TRAMA
Mary va a trascorre le vacanze nella casa di campagna della prozia Charlotte. Nei boschi trova un magico fiore e una scopa volante, grazie ai quali approda al rinomato Endors College, università per streghe nascosta tra le nuvole, dove si cela un terribile segreto.
RECENSIONI
Senza troppi giri di parole, Mary e il fiore della strega è un film derivativo e sterile che poco funziona anche solo come omaggio alle grandi glorie dello studio Ghibli, in seno al quale il regista Hiromasa Yonebayashi (Arrietty e Quando c'era Marnie) e il produttore Yoshiaki Nishimura si sono formati. Così come la streghetta Mary si serve del libro Mastro (facile deus ex-machina, che contiene un incantesimo annulla-incantesimi, una sorta di undo magico) per sconfiggere Madame Mumblechook e il Dottor Dee, così il film sembra seguire – senza crederci – la formula ben collaudata del Maestro Miyazaki: prendere un romanzo anglosassone semi-sconosciuto (in questo caso La Piccola Scopa della scozzese Mary Stewart) con protagonista una bimba e un setting campestre, aggiungere un tocco di magia, animali multicolore, una strega sovrappeso, scagnozzi mascherati, allusioni antifasciste, qualche elemento ambientalista qua e là e il gioco è fatto. Ma come gli esperimenti magico-scientifici del Dottor Dee falliscono inspiegabilmente uno dietro l'altro, anche questa creatura filmica è destinata alla débâcle. Si tratta del primo film del nuovo studio nipponico Ponoc - fondato nel 2015 dal duo sopracitato in seguito alla chiusura del leggendario studio Ghibli - che sceglie la strada facile della citazione senza però peritarsi di infondere una propria identità estetica e narrativa all'universo creato, già di suo debitore della sempre anglosassone J.K. Rowling.

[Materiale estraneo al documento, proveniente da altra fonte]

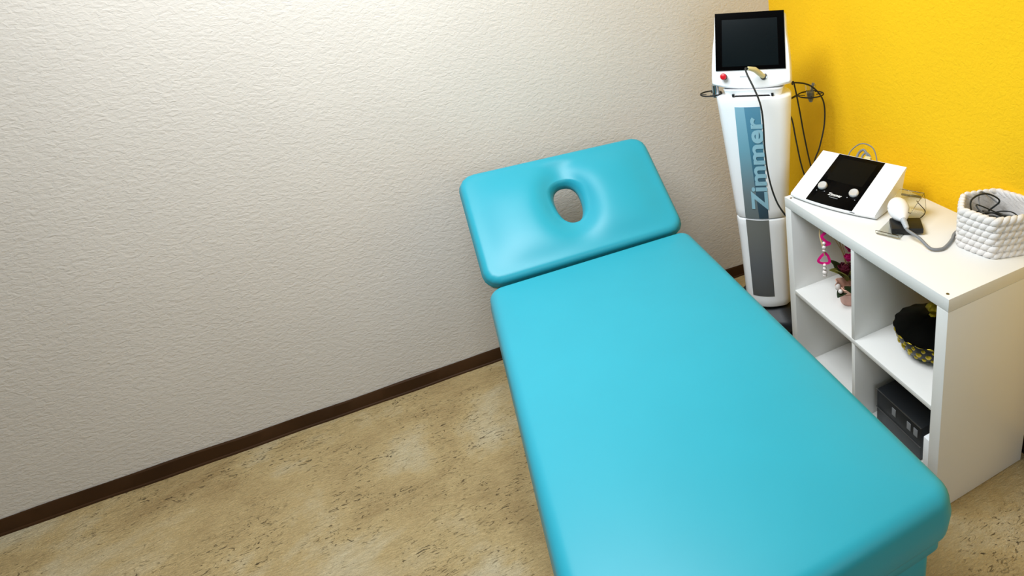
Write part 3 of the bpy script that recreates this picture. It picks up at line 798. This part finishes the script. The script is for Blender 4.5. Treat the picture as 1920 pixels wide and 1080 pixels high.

Atteggiamenti e gestualità tipicamente giapponesi smentiscono gli inglesissimi nomi dei personaggi con risultati spesso piuttosto stranianti, che rientrano nel rodato formulario “anime”, svuotato però di contenuti e sense of wonder. Lo stesso discorso è estendibile al character design, ancora meno ispirato del solito, che non va oltre le descrizioni dell'autrice del libro: Mary è una bambina dai capelli rossi, crespi e ribelli (che lei detesta), fattezze già di suo riconducibili a creature enigmatiche e maligne, e, come ripetuto fino alla noia nel film, tratti distinguibili di una strega estremamente potente; gatto nero (a cui si devono le controscene più riuscite del film) e scopa volante completano il quadro. Gli ibridi di animali, frutto degli esperimenti falliti, compongono un bestiario di clichè e déjà-vu, mentre i comprimari sono solo funzionali allo sviluppo dell'intreccio. In sostanza quello che manca è proprio l'elemento più miyazakiano di tutti, l'incanto, quella capacità di investire l'immaginazione degli spettatori che si perdono nell'universo creato, spesso senza neanche riuscire a seguire la trama, pur restandone conquistati. Yonebayashi sembra invece interessato esclusivamente a mettere in fila un evento dietro l'altro, realizzando un resoconto illustrato del romanzo, senza quella sensibilità coraggiosa che aveva dimostrato in Quando c'era Marnie, dove le due bimbe stringevano un rapporto simbiotico, ambiguo e struggente, ricco di sfumature.
L'impressione è che lo studio Ponoc, col suo primo film, abbia voluto rimarcare la propria affinità con lo studio Ghibli di cui si propone come naturale erede; un erede purtroppo anonimo e senz'anima. Se davvero si vuole riempire un trono rimasto vacante, un successore va cercato al di fuori della cerchia di cortigiani. Perchè non guardare a Makoto Shinkai, che col suo Your Name ha dimostrato di poter ben rivaleggiare col Maestro, pur su un campo di battaglia completamente diverso?